It was first explained that to meet the evolving demands of modern education in terms of areas such as student experience and teaching and learning systems the University had decided to bring its two separate out of town campuses together into a large vacant industrial site in the City Centre.

Building will start early in 2016 and the new facilities should be ready for occupation sometime in 2018. Accommodation for 4500 of the near 15000 students will be built on the Campus with others already erected close by in the town centre.

The new Campus will allow associated areas such as fashion and leather, which until now have been on separate campuses to work more closely together and a booklet was distributed highlighting new fashion and footwear and fashion and leather courses.

The International Leather Centre is even more ambitious than this as it also adds into the same premises the Leather Conservation Centre which currently resides on Park Campus and the International Museum of Leathercraft which is in temporary accommodation in the city.

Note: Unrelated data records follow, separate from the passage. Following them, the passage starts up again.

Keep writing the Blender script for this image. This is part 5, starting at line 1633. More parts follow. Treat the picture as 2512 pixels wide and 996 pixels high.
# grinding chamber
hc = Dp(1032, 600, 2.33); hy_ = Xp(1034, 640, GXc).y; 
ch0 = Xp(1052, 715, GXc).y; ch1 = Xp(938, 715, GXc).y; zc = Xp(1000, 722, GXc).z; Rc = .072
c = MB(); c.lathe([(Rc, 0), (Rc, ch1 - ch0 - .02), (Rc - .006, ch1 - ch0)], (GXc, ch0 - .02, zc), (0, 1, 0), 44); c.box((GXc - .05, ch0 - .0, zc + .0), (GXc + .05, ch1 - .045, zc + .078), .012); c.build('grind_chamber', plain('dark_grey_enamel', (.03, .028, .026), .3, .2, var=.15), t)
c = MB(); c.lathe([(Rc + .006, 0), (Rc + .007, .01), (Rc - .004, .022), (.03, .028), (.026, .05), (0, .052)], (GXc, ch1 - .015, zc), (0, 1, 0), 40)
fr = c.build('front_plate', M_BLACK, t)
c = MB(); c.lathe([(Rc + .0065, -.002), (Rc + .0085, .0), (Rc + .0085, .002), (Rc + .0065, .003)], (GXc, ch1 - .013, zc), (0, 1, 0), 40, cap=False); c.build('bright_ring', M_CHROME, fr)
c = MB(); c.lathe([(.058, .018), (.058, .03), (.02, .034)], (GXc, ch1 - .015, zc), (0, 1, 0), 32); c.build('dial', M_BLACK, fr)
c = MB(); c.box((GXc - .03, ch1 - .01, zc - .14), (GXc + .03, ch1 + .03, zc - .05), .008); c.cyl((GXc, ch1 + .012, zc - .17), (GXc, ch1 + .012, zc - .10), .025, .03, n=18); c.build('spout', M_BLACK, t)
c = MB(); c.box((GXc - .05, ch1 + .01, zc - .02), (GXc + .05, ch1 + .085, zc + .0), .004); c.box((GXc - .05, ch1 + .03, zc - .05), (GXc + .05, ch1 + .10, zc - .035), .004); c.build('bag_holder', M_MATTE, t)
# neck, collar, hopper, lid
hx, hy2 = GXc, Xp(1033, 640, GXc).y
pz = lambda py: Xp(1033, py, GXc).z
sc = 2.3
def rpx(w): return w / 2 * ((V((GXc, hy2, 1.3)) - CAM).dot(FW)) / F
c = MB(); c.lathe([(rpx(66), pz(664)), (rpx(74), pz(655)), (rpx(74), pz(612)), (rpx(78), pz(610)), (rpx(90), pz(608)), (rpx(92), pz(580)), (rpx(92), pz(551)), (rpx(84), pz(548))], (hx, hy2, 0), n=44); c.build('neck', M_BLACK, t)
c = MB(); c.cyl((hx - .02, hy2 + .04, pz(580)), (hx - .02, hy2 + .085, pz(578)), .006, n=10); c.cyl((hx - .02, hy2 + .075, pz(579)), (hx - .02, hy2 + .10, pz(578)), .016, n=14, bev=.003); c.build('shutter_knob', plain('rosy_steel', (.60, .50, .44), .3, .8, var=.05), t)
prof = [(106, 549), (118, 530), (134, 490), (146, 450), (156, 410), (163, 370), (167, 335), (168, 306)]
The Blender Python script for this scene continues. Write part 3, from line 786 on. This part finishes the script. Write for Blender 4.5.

Rachel Garwood, Director of the University of Northampton’s Institute for Creative Leather said: “The close juxtaposing of all the aspects of the supply chain means that each will be enriched by the others, allowing new relationships and creative ideas to be generated. In this way, those ideas will be future-proofed. The proposed Centre will become the world’s ‘one stop shop’ for information, insight and inspiration, making Northamptonshire the most important global source of leather and leather related information.”

The project, according to the University, is a bold vision linking academia with industry, the environment, fashion and cultural heritage: there will be nothing like this anywhere else in the world. In making this point the Vice Chancellor said the University has been aided by the current availability of low cost money which along with the University’s own reserves would cover the costs. However, there was a Sterling £20 million (US$28 million) shortfall of which about £10 million (US$14 million) related to the leather project.

For the International Centre for Leather to succeed he needed the University’s industry partners and alumni to support the funding objectives with financial support and with clear statements that the plans would meet future needs. With strong industry support for the plans the University could go with confidence to seek funds from other external donors, the Government and the EU. 

Around 35 people attended the event.